Return a copy of each line that holds the string "runs".

####

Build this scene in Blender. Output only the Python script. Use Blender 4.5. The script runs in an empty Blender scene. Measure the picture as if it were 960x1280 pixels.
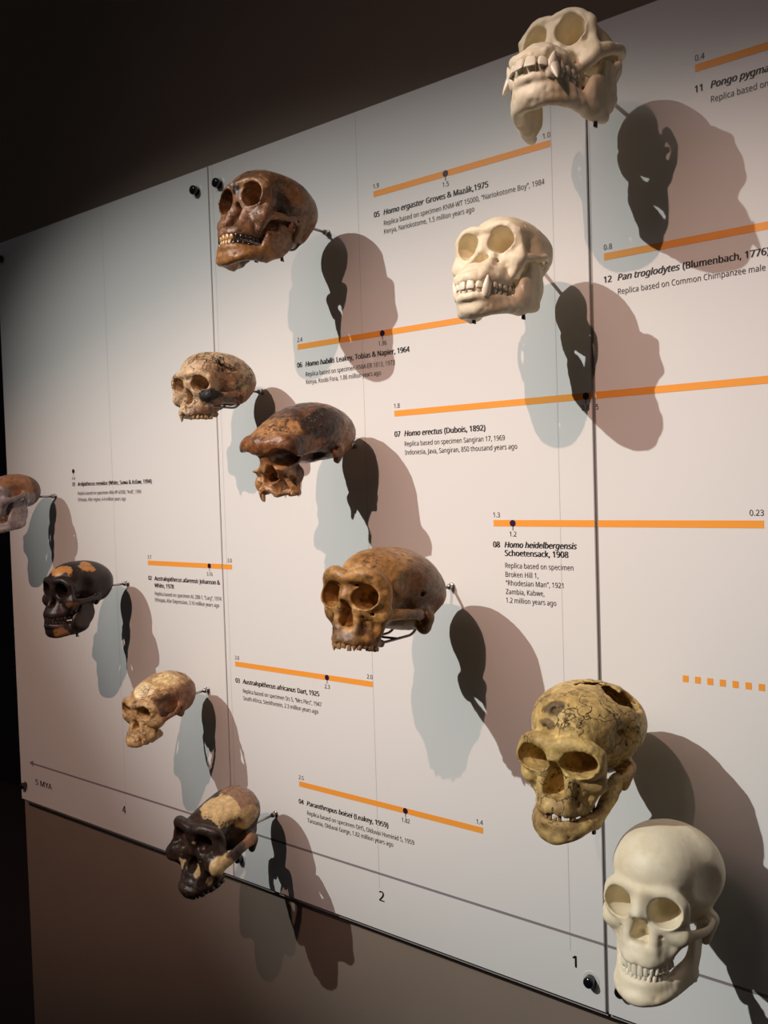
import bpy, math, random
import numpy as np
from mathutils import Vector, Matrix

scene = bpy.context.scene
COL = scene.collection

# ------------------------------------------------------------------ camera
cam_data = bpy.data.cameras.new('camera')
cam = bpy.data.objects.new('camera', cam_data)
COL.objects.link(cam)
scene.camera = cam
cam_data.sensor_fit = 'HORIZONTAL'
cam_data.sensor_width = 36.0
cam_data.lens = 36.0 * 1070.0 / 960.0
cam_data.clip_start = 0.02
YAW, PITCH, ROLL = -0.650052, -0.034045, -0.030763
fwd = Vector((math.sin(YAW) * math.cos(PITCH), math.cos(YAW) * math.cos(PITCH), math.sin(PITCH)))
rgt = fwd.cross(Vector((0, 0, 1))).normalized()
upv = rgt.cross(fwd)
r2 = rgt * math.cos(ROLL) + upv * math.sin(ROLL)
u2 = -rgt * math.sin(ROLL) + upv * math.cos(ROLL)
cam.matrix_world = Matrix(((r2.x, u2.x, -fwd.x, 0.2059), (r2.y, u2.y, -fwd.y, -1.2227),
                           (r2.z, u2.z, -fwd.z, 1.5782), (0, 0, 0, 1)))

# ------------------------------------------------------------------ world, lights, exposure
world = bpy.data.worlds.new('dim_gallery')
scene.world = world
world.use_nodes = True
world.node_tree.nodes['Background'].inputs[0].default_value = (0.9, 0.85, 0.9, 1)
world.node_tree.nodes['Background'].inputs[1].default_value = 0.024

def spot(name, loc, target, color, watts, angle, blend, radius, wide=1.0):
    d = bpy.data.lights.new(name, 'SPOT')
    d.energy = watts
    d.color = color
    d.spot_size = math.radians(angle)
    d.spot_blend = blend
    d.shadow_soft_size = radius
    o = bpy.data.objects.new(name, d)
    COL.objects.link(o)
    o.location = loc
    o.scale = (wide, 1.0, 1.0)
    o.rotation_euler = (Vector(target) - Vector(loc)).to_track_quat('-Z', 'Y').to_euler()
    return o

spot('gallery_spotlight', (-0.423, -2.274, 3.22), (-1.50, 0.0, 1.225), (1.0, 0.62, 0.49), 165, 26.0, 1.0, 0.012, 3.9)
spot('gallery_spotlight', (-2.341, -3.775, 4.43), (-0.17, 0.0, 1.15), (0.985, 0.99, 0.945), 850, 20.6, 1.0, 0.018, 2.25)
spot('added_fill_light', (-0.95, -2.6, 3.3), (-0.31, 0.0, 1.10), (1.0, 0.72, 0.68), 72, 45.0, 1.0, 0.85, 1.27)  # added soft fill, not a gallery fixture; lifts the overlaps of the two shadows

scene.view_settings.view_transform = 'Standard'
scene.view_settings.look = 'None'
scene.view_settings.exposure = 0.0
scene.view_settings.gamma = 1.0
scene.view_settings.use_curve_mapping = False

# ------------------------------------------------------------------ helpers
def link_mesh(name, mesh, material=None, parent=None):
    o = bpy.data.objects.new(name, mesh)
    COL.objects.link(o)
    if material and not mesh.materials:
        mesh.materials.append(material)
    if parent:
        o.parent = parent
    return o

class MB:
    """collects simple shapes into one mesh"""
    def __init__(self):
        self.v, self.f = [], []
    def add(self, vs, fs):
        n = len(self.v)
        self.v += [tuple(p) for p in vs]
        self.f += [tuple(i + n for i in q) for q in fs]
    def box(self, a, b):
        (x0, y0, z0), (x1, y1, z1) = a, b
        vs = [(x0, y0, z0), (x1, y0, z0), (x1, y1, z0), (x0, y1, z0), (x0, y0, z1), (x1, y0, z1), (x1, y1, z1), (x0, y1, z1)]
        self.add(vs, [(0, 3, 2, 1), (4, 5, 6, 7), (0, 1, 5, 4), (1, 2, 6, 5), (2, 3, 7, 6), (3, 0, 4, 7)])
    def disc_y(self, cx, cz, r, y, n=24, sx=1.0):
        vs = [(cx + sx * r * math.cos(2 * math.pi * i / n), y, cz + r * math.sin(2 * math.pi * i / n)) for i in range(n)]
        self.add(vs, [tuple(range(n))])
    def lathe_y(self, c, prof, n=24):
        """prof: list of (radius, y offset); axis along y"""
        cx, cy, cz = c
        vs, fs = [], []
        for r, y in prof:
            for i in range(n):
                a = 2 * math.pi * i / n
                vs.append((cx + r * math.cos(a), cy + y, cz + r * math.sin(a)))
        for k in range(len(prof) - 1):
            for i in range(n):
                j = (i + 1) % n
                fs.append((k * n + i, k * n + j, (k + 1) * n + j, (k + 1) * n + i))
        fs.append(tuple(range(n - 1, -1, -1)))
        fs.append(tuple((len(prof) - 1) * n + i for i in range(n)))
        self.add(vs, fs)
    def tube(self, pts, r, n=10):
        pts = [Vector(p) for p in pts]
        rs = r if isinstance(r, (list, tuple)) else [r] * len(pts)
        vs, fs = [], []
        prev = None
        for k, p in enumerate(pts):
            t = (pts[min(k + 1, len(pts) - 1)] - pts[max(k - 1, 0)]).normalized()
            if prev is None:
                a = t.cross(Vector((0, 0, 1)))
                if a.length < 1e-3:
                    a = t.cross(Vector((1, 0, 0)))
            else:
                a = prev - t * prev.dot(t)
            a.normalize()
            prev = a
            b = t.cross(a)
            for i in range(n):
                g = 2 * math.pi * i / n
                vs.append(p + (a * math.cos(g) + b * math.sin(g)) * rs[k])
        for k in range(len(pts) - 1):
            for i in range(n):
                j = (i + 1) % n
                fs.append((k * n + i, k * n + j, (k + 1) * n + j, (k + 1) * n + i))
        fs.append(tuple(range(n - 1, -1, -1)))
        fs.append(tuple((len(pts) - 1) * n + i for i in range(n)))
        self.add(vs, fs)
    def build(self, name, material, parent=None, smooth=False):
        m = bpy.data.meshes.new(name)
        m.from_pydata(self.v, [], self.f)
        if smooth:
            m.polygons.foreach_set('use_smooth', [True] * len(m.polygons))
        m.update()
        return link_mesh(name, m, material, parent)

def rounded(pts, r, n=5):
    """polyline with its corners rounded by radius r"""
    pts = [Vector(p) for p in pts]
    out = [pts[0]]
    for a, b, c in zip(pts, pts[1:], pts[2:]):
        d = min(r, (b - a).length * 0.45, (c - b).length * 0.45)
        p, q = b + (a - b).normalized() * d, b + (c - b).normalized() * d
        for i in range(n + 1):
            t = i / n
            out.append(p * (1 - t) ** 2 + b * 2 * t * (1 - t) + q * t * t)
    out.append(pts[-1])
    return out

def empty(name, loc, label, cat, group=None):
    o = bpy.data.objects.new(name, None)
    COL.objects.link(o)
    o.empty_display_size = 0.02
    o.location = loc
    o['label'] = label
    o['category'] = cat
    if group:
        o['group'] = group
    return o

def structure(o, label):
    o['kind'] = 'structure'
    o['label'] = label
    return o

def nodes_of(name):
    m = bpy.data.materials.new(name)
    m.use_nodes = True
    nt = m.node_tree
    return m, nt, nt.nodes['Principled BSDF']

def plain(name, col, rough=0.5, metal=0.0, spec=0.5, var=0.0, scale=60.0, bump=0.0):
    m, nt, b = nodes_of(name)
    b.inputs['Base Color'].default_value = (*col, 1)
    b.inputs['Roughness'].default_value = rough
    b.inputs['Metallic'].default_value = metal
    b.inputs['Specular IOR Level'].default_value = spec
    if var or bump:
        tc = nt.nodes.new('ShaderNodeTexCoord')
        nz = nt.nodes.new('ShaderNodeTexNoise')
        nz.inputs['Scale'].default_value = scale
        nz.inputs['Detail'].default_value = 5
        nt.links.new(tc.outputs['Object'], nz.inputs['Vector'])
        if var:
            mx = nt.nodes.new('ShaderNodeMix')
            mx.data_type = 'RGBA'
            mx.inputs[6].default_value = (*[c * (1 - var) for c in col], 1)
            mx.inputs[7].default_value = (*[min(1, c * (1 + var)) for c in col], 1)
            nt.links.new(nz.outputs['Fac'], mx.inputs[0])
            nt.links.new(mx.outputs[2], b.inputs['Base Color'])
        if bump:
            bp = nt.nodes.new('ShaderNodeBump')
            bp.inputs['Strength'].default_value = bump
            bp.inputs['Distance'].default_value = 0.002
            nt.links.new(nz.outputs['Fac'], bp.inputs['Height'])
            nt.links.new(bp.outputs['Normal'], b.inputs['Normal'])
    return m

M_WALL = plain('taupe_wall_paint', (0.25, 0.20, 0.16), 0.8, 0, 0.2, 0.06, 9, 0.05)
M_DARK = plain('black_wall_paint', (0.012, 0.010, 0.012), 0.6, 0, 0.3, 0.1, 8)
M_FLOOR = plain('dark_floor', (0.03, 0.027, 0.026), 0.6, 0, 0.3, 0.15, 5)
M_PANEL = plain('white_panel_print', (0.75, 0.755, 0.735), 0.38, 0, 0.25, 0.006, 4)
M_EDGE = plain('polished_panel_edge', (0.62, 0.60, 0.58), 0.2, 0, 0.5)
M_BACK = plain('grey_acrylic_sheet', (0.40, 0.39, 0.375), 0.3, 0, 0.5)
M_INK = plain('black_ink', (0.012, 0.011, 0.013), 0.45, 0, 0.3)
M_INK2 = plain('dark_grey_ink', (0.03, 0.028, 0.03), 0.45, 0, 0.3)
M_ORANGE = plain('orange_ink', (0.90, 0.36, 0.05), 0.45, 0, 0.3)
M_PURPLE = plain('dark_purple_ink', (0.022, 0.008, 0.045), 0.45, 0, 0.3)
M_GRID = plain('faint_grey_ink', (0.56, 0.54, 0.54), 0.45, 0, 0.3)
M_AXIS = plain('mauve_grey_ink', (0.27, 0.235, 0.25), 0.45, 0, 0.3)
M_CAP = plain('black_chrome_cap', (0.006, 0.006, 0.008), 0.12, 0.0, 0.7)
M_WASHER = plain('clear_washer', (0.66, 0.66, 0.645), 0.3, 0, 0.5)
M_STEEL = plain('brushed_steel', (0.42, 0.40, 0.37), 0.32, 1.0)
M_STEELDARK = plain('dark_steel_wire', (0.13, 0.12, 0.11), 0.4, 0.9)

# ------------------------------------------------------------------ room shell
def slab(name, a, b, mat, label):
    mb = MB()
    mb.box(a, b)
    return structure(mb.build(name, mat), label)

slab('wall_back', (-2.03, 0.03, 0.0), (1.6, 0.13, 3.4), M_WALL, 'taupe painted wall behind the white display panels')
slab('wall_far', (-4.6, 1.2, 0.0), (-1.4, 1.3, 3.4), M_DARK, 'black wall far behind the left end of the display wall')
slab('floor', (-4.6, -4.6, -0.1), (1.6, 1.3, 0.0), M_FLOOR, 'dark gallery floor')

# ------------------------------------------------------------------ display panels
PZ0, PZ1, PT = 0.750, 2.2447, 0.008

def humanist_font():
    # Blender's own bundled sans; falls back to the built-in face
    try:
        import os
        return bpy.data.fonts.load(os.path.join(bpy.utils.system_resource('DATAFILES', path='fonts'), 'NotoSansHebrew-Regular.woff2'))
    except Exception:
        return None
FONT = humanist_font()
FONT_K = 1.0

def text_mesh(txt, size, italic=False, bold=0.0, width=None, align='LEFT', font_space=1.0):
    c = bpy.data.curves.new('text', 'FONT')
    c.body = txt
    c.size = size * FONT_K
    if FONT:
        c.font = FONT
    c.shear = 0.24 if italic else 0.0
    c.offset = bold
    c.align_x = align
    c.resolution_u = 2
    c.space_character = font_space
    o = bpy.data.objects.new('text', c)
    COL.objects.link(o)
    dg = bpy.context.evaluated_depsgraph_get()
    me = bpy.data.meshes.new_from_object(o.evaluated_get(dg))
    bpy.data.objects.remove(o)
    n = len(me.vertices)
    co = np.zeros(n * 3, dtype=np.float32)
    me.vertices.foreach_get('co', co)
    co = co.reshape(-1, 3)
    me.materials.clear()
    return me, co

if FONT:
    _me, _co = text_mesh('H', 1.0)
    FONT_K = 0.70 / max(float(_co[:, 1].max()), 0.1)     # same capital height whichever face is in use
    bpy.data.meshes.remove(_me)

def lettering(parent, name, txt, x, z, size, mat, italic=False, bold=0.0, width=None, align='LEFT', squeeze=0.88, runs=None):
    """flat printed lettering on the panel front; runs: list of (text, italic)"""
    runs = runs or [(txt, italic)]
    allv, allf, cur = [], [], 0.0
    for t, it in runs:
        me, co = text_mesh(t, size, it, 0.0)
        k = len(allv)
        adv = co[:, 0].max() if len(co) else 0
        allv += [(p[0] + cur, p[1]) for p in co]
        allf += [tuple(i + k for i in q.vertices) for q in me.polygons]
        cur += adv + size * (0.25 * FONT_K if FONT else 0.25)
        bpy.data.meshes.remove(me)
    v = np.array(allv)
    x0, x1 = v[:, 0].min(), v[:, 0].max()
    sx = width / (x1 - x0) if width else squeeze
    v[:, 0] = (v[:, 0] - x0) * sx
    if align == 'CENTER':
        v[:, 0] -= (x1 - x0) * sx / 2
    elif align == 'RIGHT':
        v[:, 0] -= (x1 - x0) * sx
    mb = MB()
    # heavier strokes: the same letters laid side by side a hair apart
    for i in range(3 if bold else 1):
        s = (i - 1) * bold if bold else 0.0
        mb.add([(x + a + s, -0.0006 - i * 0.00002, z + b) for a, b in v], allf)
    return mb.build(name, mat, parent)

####

## In response
Build this scene in Blender. Output only the Python script. Use Blender 4.5. The script runs in an empty Blender scene. Measure the picture as if it were 960x1280 pixels.
def lettering(parent, name, txt, x, z, size, mat, italic=False, bold=0.0, width=None, align='LEFT', squeeze=0.88, runs=None):
    """flat printed lettering on the panel front; runs: list of (text, italic)"""
    runs = runs or [(txt, italic)]
    for t, it in runs:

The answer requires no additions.